> _Do this_:
Please write the listing below out again exactly, leaving every picture behind.

— Start of Material —

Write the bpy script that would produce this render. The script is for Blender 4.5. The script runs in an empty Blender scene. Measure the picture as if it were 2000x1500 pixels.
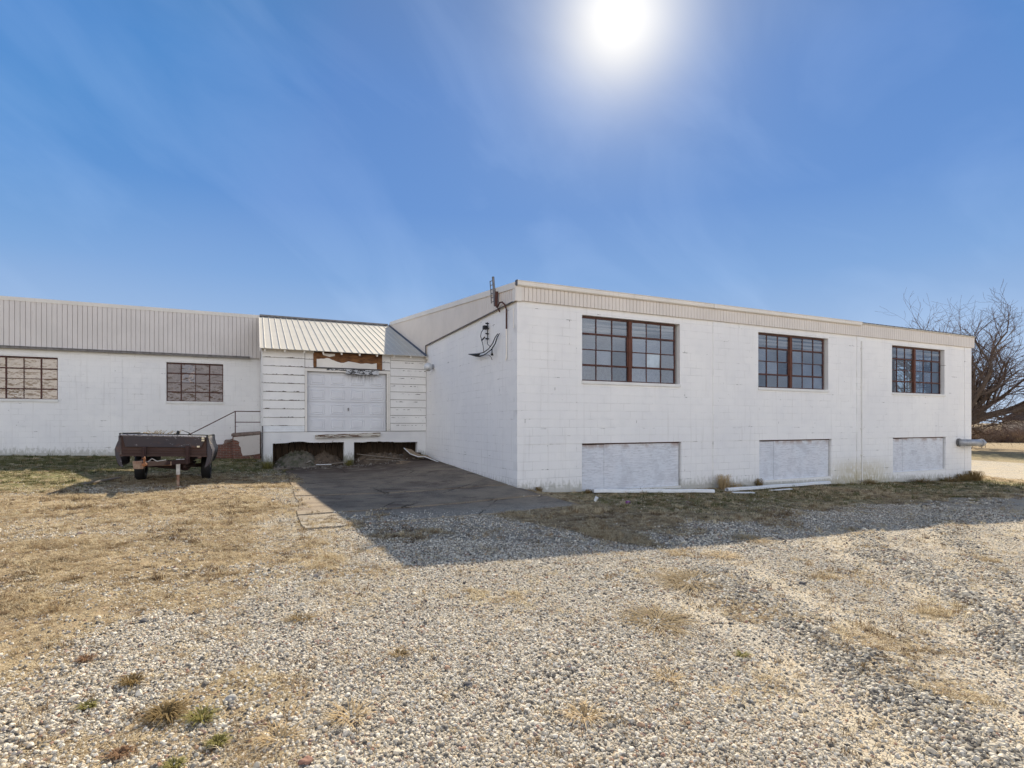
import bpy, bmesh, math, random
import numpy as np
from mathutils import Vector, Matrix, noise as mnoise
R = math.radians
random.seed(7); rng = np.random.default_rng(7)
sc = bpy.context.scene
# ------------------------------------------------------------------ camera
cam = bpy.data.cameras.new('camera'); camo = bpy.data.objects.new('camera', cam)
sc.collection.objects.link(camo); sc.camera = camo
CAM = Vector((-5.84, -12.24, 1.7)); YAW = math.atan2(.422, .906)
camo.location = CAM; camo.rotation_euler = (R(90), 0, -YAW)
cam.sensor_width = 36; cam.lens = 1073/2000*36; cam.shift_y = 76/2000
cam.clip_start = .05; cam.clip_end = 6000
# ------------------------------------------------------------------ world + sun
SUN = Vector((641, 884, 786)).normalized(); EL = math.asin(SUN.z); AZ = math.atan2(SUN.x, SUN.y)
SKY_STRENGTH = .12
world = bpy.data.worlds.new('World'); sc.world = world; world.use_nodes = True
wt = world.node_tree; wt.nodes.clear()
wo = wt.nodes.new('ShaderNodeOutputWorld'); bg = wt.nodes.new('ShaderNodeBackground')
sky = wt.nodes.new('ShaderNodeTexSky'); sky.sky_type = 'NISHITA'; sky.sun_disc = False
sky.sun_elevation = EL; sky.sun_rotation = AZ; sky.altitude = 100; sky.air_density = 1.0; sky.dust_density = .55; sky.ozone_density = 2.6
tc = wt.nodes.new('ShaderNodeTexCoord')
def wn(t, **k):
    n = wt.nodes.new(t)
    for a, b in k.items(): setattr(n, a, b)
    return n
def wmath(op, a, b=None, c=None):
    n = wn('ShaderNodeMath', operation=op)
    for i, v in enumerate((a, b, c)):
        if v is None: continue
        if isinstance(v, (int, float)): n.inputs[i].default_value = v
        else: wt.links.new(v, n.inputs[i])
    return n.outputs[0]
nrm = wn('ShaderNodeVectorMath', operation='NORMALIZE'); wt.links.new(tc.outputs['Generated'], nrm.inputs[0])
dp = wn('ShaderNodeVectorMath', operation='DOT_PRODUCT'); wt.links.new(nrm.outputs[0], dp.inputs[0]); dp.inputs[1].default_value = SUN
ang = wmath('MULTIPLY', wmath('ARCCOSINE', wmath('MINIMUM', dp.outputs['Value'], .999999)), 57.2958)
# glare of the sun itself and its aureole in the hazy air (K turns wanted display radiance into socket units)
K = 1/(SKY_STRENGTH*2**.75)
halo = wmath('DIVIDE', 1.0, wmath('ADD', 1.0, wmath('POWER', wmath('DIVIDE', ang, 5.0), 2.7)))
core = wmath('MULTIPLY', wmath('EXPONENT', wmath('MULTIPLY', wmath('POWER', wmath('DIVIDE', ang, 2.2), 2.0), -1)), .15*K)
sep = wn('ShaderNodeSeparateXYZ'); wt.links.new(nrm.outputs[0], sep.inputs[0])
elev = wmath('DIVIDE', wmath('MULTIPLY', wmath('ARCSINE', sep.outputs[2]), 57.2958), 90)
gr = wn('ShaderNodeValToRGB'); wt.links.new(elev, gr.inputs[0]); e_ = gr.color_ramp.elements
stops = [(0, (.50, .63, .82)), (.09, (.34, .51, .79)), (.155, (.20, .39, .74)), (.23, (.105, .28, .665)), (.34, (.066, .225, .60)), (.46, (.06, .18, .46)), (.58, (.06, .11, .20)), (1, (.05, .085, .14))]
while len(e_) < len(stops): e_.new(.5)
for k_, (p_, c_) in zip(e_, stops): k_.position = p_; k_.color = c_+(1,)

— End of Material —

> _Reply_:
Write the bpy script that would produce this render. The script is for Blender 4.5. The script runs in an empty Blender scene. Measure the picture as if it were 2000x1500 pixels.
import bpy, bmesh, math, random
import numpy as np
from mathutils import Vector, Matrix, noise as mnoise
R = math.radians
random.seed(7); rng = np.random.default_rng(7)
sc = bpy.context.scene
# ------------------------------------------------------------------ camera
cam = bpy.data.cameras.new('camera'); camo = bpy.data.objects.new('camera', cam)
sc.collection.objects.link(camo); sc.camera = camo
CAM = Vector((-5.84, -12.24, 1.7)); YAW = math.atan2(.422, .906)
camo.location = CAM; camo.rotation_euler = (R(90), 0, -YAW)
cam.sensor_width = 36; cam.lens = 1073/2000*36; cam.shift_y = 76/2000
cam.clip_start = .05; cam.clip_end = 6000
# ------------------------------------------------------------------ world + sun
SUN = Vector((641, 884, 786)).normalized(); EL = math.asin(SUN.z); AZ = math.atan2(SUN.x, SUN.y)
SKY_STRENGTH = .12
world = bpy.data.worlds.new('World'); sc.world = world; world.use_nodes = True
wt = world.node_tree; wt.nodes.clear()
wo = wt.nodes.new('ShaderNodeOutputWorld'); bg = wt.nodes.new('ShaderNodeBackground')
sky = wt.nodes.new('ShaderNodeTexSky'); sky.sky_type = 'NISHITA'; sky.sun_disc = False
sky.sun_elevation = EL; sky.sun_rotation = AZ; sky.altitude = 100; sky.air_density = 1.0; sky.dust_density = .55; sky.ozone_density = 2.6
tc = wt.nodes.new('ShaderNodeTexCoord')
def wn(t, **k):
    n = wt.nodes.new(t)
    for a, b in k.items(): setattr(n, a, b)
    return n
def wmath(op, a, b=None, c=None):
    n = wn('ShaderNodeMath', operation=op)
    for i, v in enumerate((a, b, c)):
        if v is None: continue
        if isinstance(v, (int, float)): n.inputs[i].default_value = v
        else: wt.links.new(v, n.inputs[i])
    return n.outputs[0]
nrm = wn('ShaderNodeVectorMath', operation='NORMALIZE'); wt.links.new(tc.outputs['Generated'], nrm.inputs[0])
dp = wn('ShaderNodeVectorMath', operation='DOT_PRODUCT'); wt.links.new(nrm.outputs[0], dp.inputs[0]); dp.inputs[1].default_value = SUN
ang = wmath('MULTIPLY', wmath('ARCCOSINE', wmath('MINIMUM', dp.outputs['Value'], .999999)), 57.2958)
# glare of the sun itself and its aureole in the hazy air (K turns wanted display radiance into socket units)
K = 1/(SKY_STRENGTH*2**.75)
halo = wmath('DIVIDE', 1.0, wmath('ADD', 1.0, wmath('POWER', wmath('DIVIDE', ang, 5.0), 2.7)))
core = wmath('MULTIPLY', wmath('EXPONENT', wmath('MULTIPLY', wmath('POWER', wmath('DIVIDE', ang, 2.2), 2.0), -1)), .15*K)
sep = wn('ShaderNodeSeparateXYZ'); wt.links.new(nrm.outputs[0], sep.inputs[0])
elev = wmath('DIVIDE', wmath('MULTIPLY', wmath('ARCSINE', sep.outputs[2]), 57.2958), 90)
gr = wn('ShaderNodeValToRGB'); wt.links.new(elev, gr.inputs[0]); e_ = gr.color_ramp.elements
stops = [(0, (.50, .63, .82)), (.09, (.34, .51, .79)), (.155, (.20, .39, .74)), (.23, (.105, .28, .665)), (.34, (.066, .225, .60)), (.46, (.06, .18, .46)), (.58, (.06, .11, .20)), (1, (.05, .085, .14))]
while len(e_) < len(stops): e_.new(.5)
for k_, (p_, c_) in zip(e_, stops): k_.position = p_; k_.color = c_+(1,)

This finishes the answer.